The Levy report recommends that the government establish a compensation mechanism to pay the Palestinian landowners, but does not discuss the fact that they might not agree to accept the compensation, where the settlers built in “good faith” and did not know the land was privately owned. Instead, the government should demolish settlements built in contravention of Israeli and international law on privately owned Palestinian land, Human Rights Watch said.
The Levy panel recommended overturning Israeli laws, military orders, and precedents that are based on the law of occupation. It called on the government to allow settlement construction on expropriated Palestinian lands, subject to the approval of the security services, rejecting a 1979 Supreme Court ruling that the Israeli military could not expropriate Palestinian land for the purpose of establishing a civilian settlement rather than for security needs.
Israel considers itself eligible to declare as “state lands” areas of the West Bank to which Palestinians do not have formally registered ownership, though Israel stopped allowing Palestinians to register ownership of their lands in 1968. It purports to abide by the law of occupation by granting long-term leases to state lands instead of allowing settlers to register such lands in their own names.
The panel also recommended allowing settlers to register individual ownership claims on these lands. It called for the government to establish the jurisdictional outlines of settlements and designate additional areas to accommodate future “natural growth,” and to allow future settlement construction within such areas without the need for governmental approval at each stage in the process. Should the Israeli government accept the panel’s recommendations, it will be violating the rights of Palestinians under the law of occupation, Human Rights Watch said.
The Levy panel report follows recent moves by the Israeli government to authorize existing outposts. On April 22, a government committee consisting of Netanyahu, Defense Minister Ehud Barak, and other senior officials retroactively “formalize[d] the status” of three outposts – Sansana, in the southern West Bank, and Rehalim and Bruchin, in the north – that had been established with government support in the 1990s, but had lacked zoning plans and government authorization as required under Israeli law. Rehalim was built partially on privately owned Palestinian land, where Israeli law prohibits establishing settlements.

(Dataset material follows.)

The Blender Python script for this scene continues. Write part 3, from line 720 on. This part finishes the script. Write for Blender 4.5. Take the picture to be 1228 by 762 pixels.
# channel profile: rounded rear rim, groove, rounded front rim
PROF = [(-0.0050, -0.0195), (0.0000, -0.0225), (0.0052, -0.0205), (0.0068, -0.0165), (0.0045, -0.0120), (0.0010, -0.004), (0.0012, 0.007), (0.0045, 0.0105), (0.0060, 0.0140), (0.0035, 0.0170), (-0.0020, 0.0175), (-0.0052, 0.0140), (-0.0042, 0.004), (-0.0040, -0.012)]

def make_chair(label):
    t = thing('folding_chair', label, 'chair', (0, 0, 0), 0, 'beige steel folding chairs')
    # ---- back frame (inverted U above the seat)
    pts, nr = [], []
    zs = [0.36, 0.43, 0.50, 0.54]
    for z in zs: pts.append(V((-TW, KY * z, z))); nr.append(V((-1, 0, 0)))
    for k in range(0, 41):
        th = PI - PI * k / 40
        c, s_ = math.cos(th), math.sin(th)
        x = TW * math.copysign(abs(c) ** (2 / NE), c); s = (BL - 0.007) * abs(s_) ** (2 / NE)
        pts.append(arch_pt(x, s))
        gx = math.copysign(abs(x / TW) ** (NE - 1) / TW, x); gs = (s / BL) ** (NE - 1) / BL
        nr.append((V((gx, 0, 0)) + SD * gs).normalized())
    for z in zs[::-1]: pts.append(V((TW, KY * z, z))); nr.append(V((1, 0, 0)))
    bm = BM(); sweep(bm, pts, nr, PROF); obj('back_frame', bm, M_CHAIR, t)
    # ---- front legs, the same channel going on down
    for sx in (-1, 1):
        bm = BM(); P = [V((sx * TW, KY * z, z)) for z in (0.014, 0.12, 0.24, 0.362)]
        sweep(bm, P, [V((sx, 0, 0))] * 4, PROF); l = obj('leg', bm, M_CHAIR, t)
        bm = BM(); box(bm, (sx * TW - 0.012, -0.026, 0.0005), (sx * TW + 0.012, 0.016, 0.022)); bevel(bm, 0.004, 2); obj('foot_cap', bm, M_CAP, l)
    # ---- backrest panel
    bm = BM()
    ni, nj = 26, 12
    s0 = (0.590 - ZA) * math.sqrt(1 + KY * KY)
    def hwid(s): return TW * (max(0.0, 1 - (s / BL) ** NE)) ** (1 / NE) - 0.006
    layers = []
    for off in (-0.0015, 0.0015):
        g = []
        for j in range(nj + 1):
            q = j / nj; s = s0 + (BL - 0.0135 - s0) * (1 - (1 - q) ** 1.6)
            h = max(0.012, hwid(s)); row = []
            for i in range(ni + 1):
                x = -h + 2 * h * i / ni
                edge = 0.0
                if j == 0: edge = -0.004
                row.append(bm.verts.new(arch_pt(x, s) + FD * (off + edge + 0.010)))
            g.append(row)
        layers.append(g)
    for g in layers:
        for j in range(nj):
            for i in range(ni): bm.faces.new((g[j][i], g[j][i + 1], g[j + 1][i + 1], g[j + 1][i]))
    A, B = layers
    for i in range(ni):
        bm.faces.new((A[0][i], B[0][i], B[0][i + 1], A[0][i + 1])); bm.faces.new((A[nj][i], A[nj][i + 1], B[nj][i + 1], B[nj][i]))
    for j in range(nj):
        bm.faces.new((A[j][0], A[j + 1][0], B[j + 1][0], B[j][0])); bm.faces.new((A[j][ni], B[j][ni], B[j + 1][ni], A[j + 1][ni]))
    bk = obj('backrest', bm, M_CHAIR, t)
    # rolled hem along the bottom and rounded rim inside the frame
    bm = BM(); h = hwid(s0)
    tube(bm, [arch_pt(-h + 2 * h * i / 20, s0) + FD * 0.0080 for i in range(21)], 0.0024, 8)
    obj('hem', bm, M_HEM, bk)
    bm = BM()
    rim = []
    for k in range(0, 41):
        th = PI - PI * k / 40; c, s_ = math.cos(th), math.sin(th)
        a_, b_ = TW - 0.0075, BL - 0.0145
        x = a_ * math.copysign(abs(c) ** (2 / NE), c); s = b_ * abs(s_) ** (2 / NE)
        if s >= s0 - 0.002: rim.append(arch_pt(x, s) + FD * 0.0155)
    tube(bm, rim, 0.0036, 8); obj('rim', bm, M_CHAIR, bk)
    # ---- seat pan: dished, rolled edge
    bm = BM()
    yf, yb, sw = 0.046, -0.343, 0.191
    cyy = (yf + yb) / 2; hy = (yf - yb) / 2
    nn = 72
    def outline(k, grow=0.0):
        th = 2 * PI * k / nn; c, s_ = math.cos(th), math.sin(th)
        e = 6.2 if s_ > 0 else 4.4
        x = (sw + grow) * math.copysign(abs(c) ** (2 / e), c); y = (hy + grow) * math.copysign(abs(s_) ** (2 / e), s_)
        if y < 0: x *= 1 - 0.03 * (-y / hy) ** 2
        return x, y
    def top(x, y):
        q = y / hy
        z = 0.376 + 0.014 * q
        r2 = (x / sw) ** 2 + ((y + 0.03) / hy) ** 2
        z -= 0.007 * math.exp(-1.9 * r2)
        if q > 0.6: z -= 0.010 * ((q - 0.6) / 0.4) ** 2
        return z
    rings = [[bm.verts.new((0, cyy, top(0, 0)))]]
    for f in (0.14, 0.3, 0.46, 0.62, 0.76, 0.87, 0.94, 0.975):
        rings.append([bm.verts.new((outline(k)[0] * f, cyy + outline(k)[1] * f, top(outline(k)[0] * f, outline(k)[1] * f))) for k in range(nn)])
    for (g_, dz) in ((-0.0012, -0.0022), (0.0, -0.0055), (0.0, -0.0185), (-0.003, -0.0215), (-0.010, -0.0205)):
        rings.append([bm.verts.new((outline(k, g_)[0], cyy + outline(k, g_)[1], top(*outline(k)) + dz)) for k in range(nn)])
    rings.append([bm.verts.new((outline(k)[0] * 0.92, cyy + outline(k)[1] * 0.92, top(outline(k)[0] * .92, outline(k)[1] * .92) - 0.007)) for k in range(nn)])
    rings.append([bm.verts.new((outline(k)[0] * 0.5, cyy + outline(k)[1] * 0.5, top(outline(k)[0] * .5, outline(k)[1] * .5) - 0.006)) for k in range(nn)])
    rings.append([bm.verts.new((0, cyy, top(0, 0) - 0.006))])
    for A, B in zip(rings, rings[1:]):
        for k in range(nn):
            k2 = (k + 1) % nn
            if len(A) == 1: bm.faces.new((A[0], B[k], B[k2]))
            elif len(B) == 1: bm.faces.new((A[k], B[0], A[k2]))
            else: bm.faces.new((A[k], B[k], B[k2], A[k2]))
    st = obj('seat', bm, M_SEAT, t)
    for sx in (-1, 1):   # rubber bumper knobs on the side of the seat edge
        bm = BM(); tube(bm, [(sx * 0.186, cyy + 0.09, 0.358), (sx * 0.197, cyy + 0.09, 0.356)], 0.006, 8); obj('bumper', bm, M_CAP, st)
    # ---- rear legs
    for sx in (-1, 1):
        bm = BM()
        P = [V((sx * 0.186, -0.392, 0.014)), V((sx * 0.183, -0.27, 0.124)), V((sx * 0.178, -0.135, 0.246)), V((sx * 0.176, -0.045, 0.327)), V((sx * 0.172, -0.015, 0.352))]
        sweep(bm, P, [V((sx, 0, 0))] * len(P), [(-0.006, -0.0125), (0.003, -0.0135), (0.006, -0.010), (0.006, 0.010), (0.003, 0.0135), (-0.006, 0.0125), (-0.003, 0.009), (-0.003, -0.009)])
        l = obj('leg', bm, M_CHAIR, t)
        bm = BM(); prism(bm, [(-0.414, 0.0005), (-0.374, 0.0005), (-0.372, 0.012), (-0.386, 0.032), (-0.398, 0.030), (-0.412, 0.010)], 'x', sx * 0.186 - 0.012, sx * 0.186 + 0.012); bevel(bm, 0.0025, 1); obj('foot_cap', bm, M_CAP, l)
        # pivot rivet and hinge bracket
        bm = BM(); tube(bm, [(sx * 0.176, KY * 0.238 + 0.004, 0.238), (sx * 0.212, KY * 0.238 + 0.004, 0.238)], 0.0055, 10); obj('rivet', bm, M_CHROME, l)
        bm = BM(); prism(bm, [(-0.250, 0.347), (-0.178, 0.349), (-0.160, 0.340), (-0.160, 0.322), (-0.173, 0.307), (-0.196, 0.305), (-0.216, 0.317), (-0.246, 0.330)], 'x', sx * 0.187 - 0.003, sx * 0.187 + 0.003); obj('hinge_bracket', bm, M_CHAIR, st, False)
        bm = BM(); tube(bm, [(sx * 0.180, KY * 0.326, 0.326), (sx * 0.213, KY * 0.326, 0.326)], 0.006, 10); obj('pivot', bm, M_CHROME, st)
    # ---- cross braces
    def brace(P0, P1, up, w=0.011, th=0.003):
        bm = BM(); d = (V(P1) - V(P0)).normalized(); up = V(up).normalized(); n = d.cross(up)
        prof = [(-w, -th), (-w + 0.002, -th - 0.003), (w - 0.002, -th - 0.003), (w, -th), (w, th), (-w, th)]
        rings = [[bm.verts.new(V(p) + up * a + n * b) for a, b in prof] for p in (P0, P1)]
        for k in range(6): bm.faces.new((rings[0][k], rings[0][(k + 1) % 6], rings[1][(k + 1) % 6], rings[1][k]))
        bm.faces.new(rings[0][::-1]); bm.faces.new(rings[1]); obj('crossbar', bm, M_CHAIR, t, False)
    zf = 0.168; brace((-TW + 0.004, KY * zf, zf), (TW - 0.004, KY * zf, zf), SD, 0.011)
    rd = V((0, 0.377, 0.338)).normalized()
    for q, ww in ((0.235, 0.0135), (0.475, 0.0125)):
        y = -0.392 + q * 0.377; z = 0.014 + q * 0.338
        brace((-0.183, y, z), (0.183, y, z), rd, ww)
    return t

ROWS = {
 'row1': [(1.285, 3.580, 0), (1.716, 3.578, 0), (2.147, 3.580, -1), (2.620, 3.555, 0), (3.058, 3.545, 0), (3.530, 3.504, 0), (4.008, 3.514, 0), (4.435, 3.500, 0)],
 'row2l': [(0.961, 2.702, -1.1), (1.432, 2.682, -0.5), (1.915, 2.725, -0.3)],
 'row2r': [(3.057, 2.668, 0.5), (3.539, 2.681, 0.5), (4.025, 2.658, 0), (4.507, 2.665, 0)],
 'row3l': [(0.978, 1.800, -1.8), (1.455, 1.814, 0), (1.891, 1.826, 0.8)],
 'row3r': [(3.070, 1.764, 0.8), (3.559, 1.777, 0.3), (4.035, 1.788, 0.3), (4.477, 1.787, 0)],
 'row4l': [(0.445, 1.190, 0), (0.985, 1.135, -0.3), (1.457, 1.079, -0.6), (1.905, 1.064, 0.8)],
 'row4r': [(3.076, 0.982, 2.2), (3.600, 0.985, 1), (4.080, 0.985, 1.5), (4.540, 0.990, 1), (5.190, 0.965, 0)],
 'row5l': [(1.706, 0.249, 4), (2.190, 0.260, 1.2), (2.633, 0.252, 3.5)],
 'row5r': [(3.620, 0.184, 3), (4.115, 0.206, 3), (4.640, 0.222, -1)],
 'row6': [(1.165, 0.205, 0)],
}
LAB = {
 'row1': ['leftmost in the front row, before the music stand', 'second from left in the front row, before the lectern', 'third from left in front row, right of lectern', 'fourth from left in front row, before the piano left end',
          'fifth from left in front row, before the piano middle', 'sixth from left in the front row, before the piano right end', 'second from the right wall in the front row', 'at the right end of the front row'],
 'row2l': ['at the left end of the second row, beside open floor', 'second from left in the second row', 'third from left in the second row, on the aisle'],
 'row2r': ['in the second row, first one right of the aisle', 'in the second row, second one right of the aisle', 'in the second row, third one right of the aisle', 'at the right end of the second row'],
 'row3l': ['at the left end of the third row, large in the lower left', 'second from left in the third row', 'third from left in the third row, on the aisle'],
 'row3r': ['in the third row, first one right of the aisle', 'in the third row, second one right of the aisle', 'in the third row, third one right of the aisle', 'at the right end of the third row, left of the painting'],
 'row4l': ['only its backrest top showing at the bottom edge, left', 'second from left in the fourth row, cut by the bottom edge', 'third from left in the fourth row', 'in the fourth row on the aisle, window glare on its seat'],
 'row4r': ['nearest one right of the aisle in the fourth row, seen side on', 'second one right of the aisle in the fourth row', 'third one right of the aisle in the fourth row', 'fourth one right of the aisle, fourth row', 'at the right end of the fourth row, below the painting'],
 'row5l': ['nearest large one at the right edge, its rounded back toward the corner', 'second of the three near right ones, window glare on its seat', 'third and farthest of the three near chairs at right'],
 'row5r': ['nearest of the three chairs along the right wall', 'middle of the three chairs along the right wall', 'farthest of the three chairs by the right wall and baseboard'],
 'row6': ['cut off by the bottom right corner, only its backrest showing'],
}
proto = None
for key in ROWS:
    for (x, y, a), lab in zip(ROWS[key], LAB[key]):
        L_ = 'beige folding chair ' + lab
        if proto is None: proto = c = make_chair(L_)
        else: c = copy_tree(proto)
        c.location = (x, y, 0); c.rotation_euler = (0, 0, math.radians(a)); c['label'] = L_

On June 16, Israel transferred the committee’s powers “to recognize as settlements” outposts that were constructed “on state land with the assistance of state authorities” to a ministerial committee with expanded membership. In 2011, the Israeli government retroactively authorized at least one other outpost, Givat Habrecha.
“The Levy panel’s attempt to whitewash past Israeli violations fails to acknowledge that Israel has any legal obligations whatsoever to the West Bank’s 2.5 million Palestinians,” Whitson said. “The government should dismiss the panel’s report, and instead fully investigate past violations and provide redress to people whose rights were violated.”